When we visit 13th and Union this week, we will also be getting more helpers and volunteers to help out with our lesson to assure that everything goes smoothly and as planned. These volunteers are my fellow classmates who are enrolled in a fundamental science class from preschool to fourth grade. One of the main goals of the Sustainability House is to not only learn new and fun ways to live sustainable, but to share what you know to younger generations and really make a difference. We are “planting the seed” of what its like to be sustainable to these first graders. It is our time to make a difference.

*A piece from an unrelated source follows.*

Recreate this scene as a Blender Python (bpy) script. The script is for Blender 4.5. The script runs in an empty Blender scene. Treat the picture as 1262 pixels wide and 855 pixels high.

A few weeks following this lesson, as the other housemates have previously mentioned, the third grade students will be coming to us for tours of the house. During these tours, the children will see what really goes on when you live sustainable. They will be able to see how we recycle, compost, and reuse things as much as possible. Another fun thing the children will be able to observe during their visit is our Infographics we have made that are in the kitchen, dining room, bathroom, living room and basement. On these infographics, they show statistics of how much energy, and water are being consumed out of silly every day habits. During the tours we will be able to explain these infographics on a more child-like scale for them to really understand. Our goal of these tours is for the children to see something we do, and share it with their parents when they go home and that is how everything begins.

 

Can’t Wait to fill everyone in after our lesson!